Problem ▸ Output exactly the span of lines that begins at the line containing "Model this scene" and ends at the line containing "return Vector((0, 0, EYE)), d.normalized()", both lines included.
── Extracted records
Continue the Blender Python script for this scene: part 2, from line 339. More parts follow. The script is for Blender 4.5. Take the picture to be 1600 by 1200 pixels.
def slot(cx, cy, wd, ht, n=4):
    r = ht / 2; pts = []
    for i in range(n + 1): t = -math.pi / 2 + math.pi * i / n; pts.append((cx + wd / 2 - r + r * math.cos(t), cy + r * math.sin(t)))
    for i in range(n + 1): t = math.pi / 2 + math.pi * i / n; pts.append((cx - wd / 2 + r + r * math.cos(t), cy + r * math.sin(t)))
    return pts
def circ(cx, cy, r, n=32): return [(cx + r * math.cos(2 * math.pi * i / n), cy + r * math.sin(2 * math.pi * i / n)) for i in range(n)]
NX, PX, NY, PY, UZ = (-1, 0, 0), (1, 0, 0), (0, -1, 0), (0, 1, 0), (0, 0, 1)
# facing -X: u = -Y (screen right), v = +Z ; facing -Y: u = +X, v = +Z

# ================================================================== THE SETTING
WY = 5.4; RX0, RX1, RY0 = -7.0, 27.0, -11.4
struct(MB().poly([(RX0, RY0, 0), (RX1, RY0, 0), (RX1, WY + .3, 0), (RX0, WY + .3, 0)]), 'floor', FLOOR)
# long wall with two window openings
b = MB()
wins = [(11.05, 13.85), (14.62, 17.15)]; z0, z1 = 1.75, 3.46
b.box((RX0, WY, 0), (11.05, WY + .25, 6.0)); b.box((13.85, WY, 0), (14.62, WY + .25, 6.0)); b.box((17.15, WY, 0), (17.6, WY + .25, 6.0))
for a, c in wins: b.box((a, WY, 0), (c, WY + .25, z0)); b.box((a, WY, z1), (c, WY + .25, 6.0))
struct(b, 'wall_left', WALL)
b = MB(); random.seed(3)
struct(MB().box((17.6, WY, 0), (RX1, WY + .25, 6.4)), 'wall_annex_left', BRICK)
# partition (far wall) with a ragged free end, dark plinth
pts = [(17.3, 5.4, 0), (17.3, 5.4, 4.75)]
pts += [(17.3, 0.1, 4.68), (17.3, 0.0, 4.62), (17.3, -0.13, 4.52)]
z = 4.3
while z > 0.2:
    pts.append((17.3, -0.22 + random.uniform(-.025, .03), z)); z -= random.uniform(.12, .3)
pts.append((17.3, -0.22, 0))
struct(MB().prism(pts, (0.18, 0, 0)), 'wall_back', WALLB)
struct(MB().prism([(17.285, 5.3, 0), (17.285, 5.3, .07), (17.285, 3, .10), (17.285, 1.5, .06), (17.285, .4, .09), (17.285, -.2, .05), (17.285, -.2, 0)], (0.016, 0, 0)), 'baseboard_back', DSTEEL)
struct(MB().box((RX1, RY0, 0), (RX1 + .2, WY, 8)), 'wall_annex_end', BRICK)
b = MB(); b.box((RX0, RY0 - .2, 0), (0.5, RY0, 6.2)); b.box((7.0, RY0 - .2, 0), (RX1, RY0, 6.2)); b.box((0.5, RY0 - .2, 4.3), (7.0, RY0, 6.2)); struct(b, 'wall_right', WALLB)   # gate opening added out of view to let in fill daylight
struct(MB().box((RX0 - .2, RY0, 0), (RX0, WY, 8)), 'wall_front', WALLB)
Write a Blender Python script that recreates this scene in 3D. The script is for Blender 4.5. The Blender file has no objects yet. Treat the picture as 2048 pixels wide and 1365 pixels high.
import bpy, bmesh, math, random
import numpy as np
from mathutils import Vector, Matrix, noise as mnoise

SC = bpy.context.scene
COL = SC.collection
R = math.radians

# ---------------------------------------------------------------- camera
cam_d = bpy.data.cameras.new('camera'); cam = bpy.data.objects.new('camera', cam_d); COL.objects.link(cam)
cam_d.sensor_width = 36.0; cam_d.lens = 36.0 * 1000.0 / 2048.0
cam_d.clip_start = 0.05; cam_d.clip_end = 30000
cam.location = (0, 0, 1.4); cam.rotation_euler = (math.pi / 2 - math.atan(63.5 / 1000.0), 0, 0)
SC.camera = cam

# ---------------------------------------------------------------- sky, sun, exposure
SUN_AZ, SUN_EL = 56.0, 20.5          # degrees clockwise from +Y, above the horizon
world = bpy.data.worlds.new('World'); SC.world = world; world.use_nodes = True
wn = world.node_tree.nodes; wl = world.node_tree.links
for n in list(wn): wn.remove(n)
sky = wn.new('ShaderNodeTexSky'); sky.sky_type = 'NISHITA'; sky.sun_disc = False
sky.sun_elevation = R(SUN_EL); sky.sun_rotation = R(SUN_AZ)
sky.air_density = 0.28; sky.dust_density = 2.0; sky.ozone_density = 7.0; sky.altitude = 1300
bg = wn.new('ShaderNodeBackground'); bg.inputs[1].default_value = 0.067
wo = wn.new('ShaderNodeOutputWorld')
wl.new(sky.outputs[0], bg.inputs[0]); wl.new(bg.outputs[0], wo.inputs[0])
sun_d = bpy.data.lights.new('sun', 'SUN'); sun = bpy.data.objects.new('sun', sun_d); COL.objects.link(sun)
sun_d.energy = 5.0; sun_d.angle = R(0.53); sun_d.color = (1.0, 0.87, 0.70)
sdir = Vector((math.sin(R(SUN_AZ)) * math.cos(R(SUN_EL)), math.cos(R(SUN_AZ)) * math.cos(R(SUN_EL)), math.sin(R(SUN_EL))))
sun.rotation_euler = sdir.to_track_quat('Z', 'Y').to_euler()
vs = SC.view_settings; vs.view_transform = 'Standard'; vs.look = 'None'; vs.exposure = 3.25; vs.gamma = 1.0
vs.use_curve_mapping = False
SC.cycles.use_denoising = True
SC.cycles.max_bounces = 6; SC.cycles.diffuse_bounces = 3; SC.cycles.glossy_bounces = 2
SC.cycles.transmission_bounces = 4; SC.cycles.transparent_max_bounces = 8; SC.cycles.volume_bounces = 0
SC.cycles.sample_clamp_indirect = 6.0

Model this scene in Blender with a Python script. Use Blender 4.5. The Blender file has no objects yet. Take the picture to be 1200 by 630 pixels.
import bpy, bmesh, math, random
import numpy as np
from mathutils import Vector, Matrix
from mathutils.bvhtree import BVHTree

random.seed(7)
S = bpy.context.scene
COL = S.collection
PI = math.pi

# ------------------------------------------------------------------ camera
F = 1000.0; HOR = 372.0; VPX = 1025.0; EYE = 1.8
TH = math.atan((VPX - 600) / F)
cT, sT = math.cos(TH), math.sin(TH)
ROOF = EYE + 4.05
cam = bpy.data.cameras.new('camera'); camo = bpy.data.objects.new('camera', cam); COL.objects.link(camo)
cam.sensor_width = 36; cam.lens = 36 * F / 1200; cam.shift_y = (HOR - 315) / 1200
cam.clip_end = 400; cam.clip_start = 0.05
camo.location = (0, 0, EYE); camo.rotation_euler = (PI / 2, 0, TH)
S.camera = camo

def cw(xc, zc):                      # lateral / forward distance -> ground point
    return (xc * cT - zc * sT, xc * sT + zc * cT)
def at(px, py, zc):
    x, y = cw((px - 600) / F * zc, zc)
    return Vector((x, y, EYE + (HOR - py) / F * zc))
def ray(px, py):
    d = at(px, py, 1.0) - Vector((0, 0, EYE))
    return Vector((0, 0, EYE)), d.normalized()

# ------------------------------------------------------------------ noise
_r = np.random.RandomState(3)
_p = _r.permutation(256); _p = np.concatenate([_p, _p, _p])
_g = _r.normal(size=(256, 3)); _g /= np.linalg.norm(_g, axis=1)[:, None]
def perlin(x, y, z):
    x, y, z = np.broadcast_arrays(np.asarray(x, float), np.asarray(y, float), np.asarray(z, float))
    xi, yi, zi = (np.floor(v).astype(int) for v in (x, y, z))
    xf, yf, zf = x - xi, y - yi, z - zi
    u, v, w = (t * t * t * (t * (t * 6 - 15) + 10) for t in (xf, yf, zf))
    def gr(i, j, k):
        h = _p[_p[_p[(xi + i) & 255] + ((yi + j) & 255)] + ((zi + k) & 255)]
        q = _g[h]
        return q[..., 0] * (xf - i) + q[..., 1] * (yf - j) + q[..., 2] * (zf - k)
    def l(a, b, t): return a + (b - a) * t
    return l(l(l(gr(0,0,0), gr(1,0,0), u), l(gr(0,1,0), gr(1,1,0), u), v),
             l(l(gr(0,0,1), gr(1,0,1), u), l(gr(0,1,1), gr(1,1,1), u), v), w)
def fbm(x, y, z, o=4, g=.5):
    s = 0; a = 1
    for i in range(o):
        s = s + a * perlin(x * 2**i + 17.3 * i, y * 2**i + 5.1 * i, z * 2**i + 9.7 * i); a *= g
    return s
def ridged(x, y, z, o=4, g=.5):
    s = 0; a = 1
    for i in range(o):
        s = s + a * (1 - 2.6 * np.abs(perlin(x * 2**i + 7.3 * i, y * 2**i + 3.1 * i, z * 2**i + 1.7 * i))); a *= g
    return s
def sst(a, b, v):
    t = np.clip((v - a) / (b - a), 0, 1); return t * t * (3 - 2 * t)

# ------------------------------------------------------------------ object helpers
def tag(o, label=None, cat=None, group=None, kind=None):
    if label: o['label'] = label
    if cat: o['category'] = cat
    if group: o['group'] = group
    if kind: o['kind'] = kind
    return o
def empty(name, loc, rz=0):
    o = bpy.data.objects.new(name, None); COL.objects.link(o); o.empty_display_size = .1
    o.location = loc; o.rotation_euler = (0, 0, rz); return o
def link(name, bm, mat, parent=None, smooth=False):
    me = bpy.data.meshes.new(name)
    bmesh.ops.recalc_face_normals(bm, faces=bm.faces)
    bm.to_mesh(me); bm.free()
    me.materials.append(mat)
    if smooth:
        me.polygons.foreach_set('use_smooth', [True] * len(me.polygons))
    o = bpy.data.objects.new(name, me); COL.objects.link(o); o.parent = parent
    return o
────
Final answer ▸
Model this scene in Blender with a Python script. Use Blender 4.5. The Blender file has no objects yet. Take the picture to be 1200 by 630 pixels.
import bpy, bmesh, math, random
import numpy as np
from mathutils import Vector, Matrix
from mathutils.bvhtree import BVHTree

random.seed(7)
S = bpy.context.scene
COL = S.collection
PI = math.pi

# ------------------------------------------------------------------ camera
F = 1000.0; HOR = 372.0; VPX = 1025.0; EYE = 1.8
TH = math.atan((VPX - 600) / F)
cT, sT = math.cos(TH), math.sin(TH)
ROOF = EYE + 4.05
cam = bpy.data.cameras.new('camera'); camo = bpy.data.objects.new('camera', cam); COL.objects.link(camo)
cam.sensor_width = 36; cam.lens = 36 * F / 1200; cam.shift_y = (HOR - 315) / 1200
cam.clip_end = 400; cam.clip_start = 0.05
camo.location = (0, 0, EYE); camo.rotation_euler = (PI / 2, 0, TH)
S.camera = camo

def cw(xc, zc):                      # lateral / forward distance -> ground point
    return (xc * cT - zc * sT, xc * sT + zc * cT)
def at(px, py, zc):
    x, y = cw((px - 600) / F * zc, zc)
    return Vector((x, y, EYE + (HOR - py) / F * zc))
def ray(px, py):
    d = at(px, py, 1.0) - Vector((0, 0, EYE))
    return Vector((0, 0, EYE)), d.normalized()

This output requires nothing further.